National Funeral Practitioners Association of South Africa National Chairperson Nathi Khumalo echoed Bembe’s sentiments about the negative effect of load shedding on their members' businesses and the lack of support from the government.

“This situation has hit us hard, but we are doing all we can to ensure that we give our customers the best service possible. Whenever the power goes out, we try to get as much manpower on the ground as possible to ensure operations are not interrupted,” said Khumalo.

He went on to highlight the administrative difficulties they also experienced as a result of the power cuts.

“We are finding it difficult to get support from home affairs as well. Home affairs offices do not have backup generators either, and so, when there are power outages, they cannot make and release death certificates to the family’s timeously, which does not reflect well on us as business people.”

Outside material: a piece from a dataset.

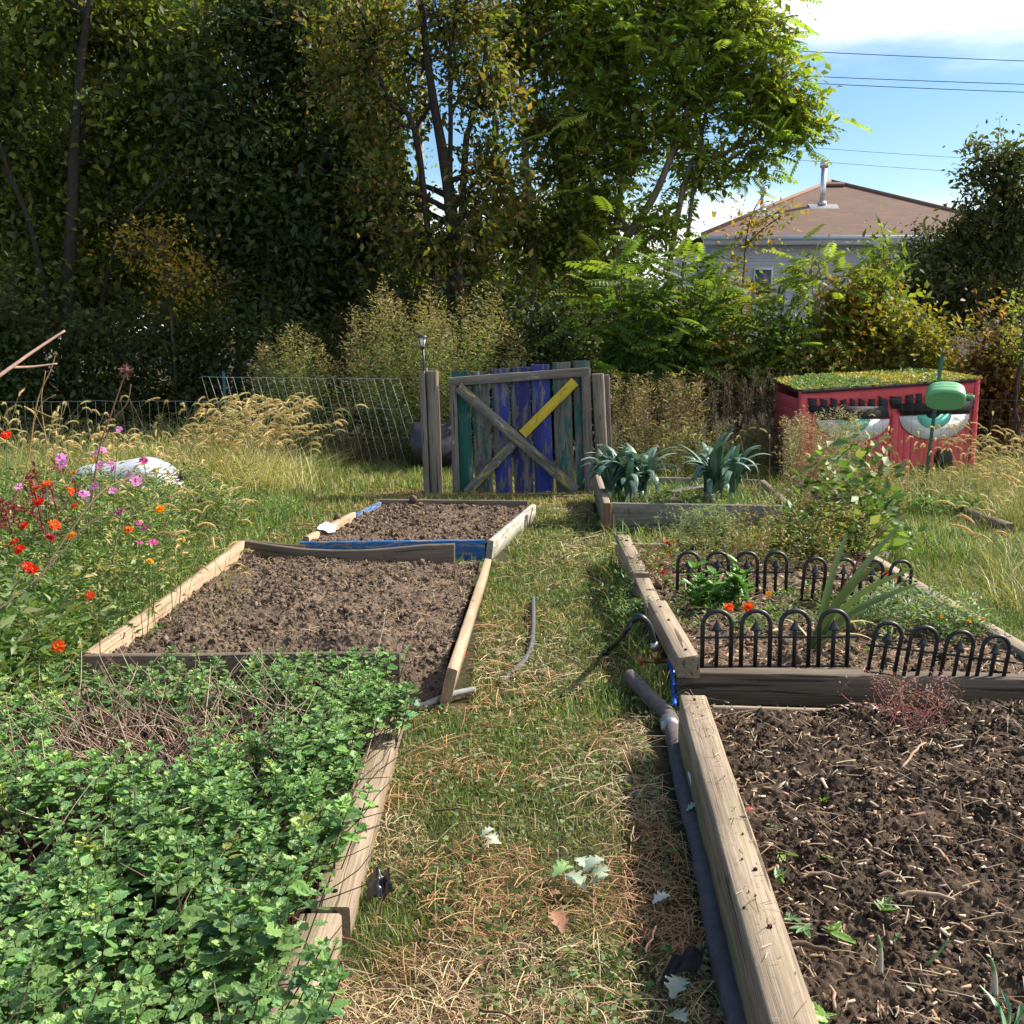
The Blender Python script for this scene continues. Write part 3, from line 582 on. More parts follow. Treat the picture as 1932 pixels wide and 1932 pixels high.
fpos=[((1317,1259.5),(1610,1258),0.178,0,'front left panel of black iron hoop edging, upright and nearest the hose tap'),((1630,1268),(1905,1269),0.155,R(7),'front right panel of black iron hoop edging, leaning over to the right'),
      ((1272,1122),(1492,1122),0.15,0,'rear left panel of black iron hoop edging, behind the leafy orange marigold plant'),((1506,1133),(1722,1128),0.15,R(3),'rear right panel of black iron hoop edging, crossed by the sword leaves')]
for i,(a,b,z,ln,lab) in enumerate(fpos):
    o=ep if i==0 else copy_tree(ep); p=G(*a,z); q=G(*b,z)
    o.location=tuple(p); s=(np.linalg.norm(q-p))/0.642; o.rotation_euler=(R(-2+3*i%5),ln,math.atan2(q[1]-p[1],q[0]-p[0]))
    o.scale=(s,s,s); o['label']=lab; o['group']='iron hoop edging panels round the flower bed'
# ================================================================ SHED with painted eyes
sc=crop(2250,1000,1932/774.0)
FL=P(1508,738,10.7); FR=P(1845,716,11.6); FLb=np.array([FL[0],FL[1],0.0]); FRb=np.array([FR[0],FR[1],0.0])
BL=P(1466,724,12.05); 
fd=nrm((FRb-FLb)[None])[0]; fn=np.array([fd[1],-fd[0],0]) # outward normal (towards camera)
Wd=np.linalg.norm(FRb-FLb); bk=(BL-FL); bk[2]=0
shed=thing('storage_shed','low red plank shed with painted eyes and mossy living roof right of the leeks','shed',FLb)
RED=(0.52,0.07,0.085); redm=M['paint']
def fpt(s,z,off=0.0): return FLb+fd*s+np.array([0,0,z])+fn*off
zt0,zt1=FL[2],FR[2]
# front boards, one mesh (surface pattern), then posts, trim
def face_boards(name,a,b,za,zb,nb,col,lab=None,inset=0.0):
    mb=MB()
    for i in range(nb):
        s0,s1=i/nb,(i+1)/nb; p=a+(b-a)*((s0+s1)/2); L=np.linalg.norm(b-a)/nb; dirn=(b-a)/np.linalg.norm(b-a); nn=np.array([dirn[1],-dirn[0],0])
        h=za+(zb-za)*(s0+s1)/2; beam(mb,p+[0,0,0.0],p+[0,0,h],L*0.975,0.022,up=tuple(nn),seg=6,bev=0.003,jit=0.001,col=np.array(col)*rng.uniform(0.9,1.08))
    o=mb.build(name,redm,shed); 
    if lab: o['label']=lab
face_boards('front_wall',FLb+fd*0.04,FRb-fd*0.05,zt0-0.03,zt1-0.03,24,RED,'red vertical boards of the front')
bl=FLb+bk; br=FRb+bk*0.9
mb=MB()
for i in range(8):   # horizontal lap boards on the left side
    z=0.05+i*0.115; a=bl+[0,0,z]; b=FLb+[0,0,z]-fn*0.02
    beam(mb,a,b,0.02,0.112,seg=6,bev=0.003,jit=0.001,col=np.array(RED)*rng.uniform(0.8,1.0))
mb.build('side_wall',redm,shed)['label']='red lapped boards of the left side'
mb=MB(); beam(mb,bl+[0,0,0.5],br+[0,0,0.5],0.02,1.0,seg=4,col=RED); beam(mb,br+[0,0,0.5],FRb+[0,0,0.5],0.02,1.0,seg=4,col=RED); mb.build('rear_wall',redm,shed)
mb=MB()
for s,z in ((0.03,zt0),(Wd-0.03,zt1+0.03)): beam(mb,fpt(s,0,0.012),fpt(s,z,0.012),0.07,0.045,up=tuple(fn),seg=6,col=RED)
s_mid=Wd*0.52; beam(mb,fpt(s_mid,0,0.016),fpt(s_mid,(zt0+zt1)/2-0.30,0.016),0.085,0.02,up=tuple(fn),seg=6,col=np.array(RED)*1.05)
beam(mb,fpt(0.06,zt0-0.085,0.014),fpt(Wd-0.06,zt1-0.085,0.014),0.13,0.02,up=tuple(fn),seg=8,col=np.array(RED)*1.05)
mb.build('trim',redm,shed)
mb=MB(); beam(mb,fpt(0.0,zt0-0.005,0.035),fpt(Wd-0.07,zt1-0.005,0.035),0.035,0.035,up=tuple(fn),seg=8,col=(0.035,0.02,0.03)); beam(mb,bl+[0,0,zt0+0.03],FLb+[0,0,zt0-0.005],0.03,0.035,seg=6,col=(0.035,0.02,0.03)); mb.build('roof_edge',M['paint'],shed)
# painted eyes: flat paint layers, each a few mm proud
def flat(name,poly,off,col,lab=None,th=0.003):
    # poly: list of (cx,cy) in crop px of the front, convex fan from centroid
    pts=[]
    for cx,cy in poly:
        u,v=sc(cx,cy); d=ray(u,v); o=np.array([0,0,CAMH]); t=np.dot(FLb+fn*off-o,fn)/np.dot(d,fn); pts.append(o+d*t)
    pts=np.array(pts); n=len(pts); b=MB(); c=pts.mean(0)
    V=np.concatenate([pts,pts-fn*th,[c]]); F3=np.array([[i,(i+1)%n,2*n] for i in range(n)]); F4=np.array([[i,i+n,(i+1)%n+n,(i+1)%n] for i in range(n)])
    b.add(V,[F3,F4],col); o=b.build(name,M['paint'],shed)
    if lab: o['label']=lab
    return o
def arc(cx,cy,rx,ry,a0,a1,n=18): return [(cx+rx*math.cos(a),cy+ry*math.sin(a)) for a in np.linspace(a0,a1,n)]
PI=math.pi
for (cx,cy,rx,ry,tilt,dr) in ((672,592,268,165,0.01,'left'),(1272,565,258,180,-0.03,'right')):
    flat('eye_white',[(x,y+tilt*(x-cx)) for x,y in arc(cx,cy,rx,ry,0,PI)],0.022,(0.62,0.62,0.66),'white half round of the %s painted eye'%dr)
    flat('iris',[(x,y+tilt*(x-cx)) for x,y in arc(cx,cy-8,128,108,0,PI)],0.0265,(0.16,0.55,0.46),'turquoise half round iris')
    flat('pupil',[(x,y+tilt*(x-cx)) for x,y in arc(cx-25 if cx<800 else cx-10,cy-10,48,32,0,PI)],0.031,(0.012,0.012,0.014),'black pupil')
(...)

“This is how you end up hearing the public criticising black small business owners, and it isn’t fair because it has a direct effect on our ability to earn a living,” Khumalo added.

Morongwa Molefe, the secretary-general of the Funeral Industry Practitioners, says some funeral parlours need to improvise to make sure that they are able to preserve the bodies in their care.

“Some are using shared storage where they keep their bodies in other mortuaries, and then they contribute towards the cost of keeping the generators running,’’ said Molefe.

There is no indication as to when load shedding will abate. Eskom has indicated that the country will remain on stage 4 load shedding until further notice.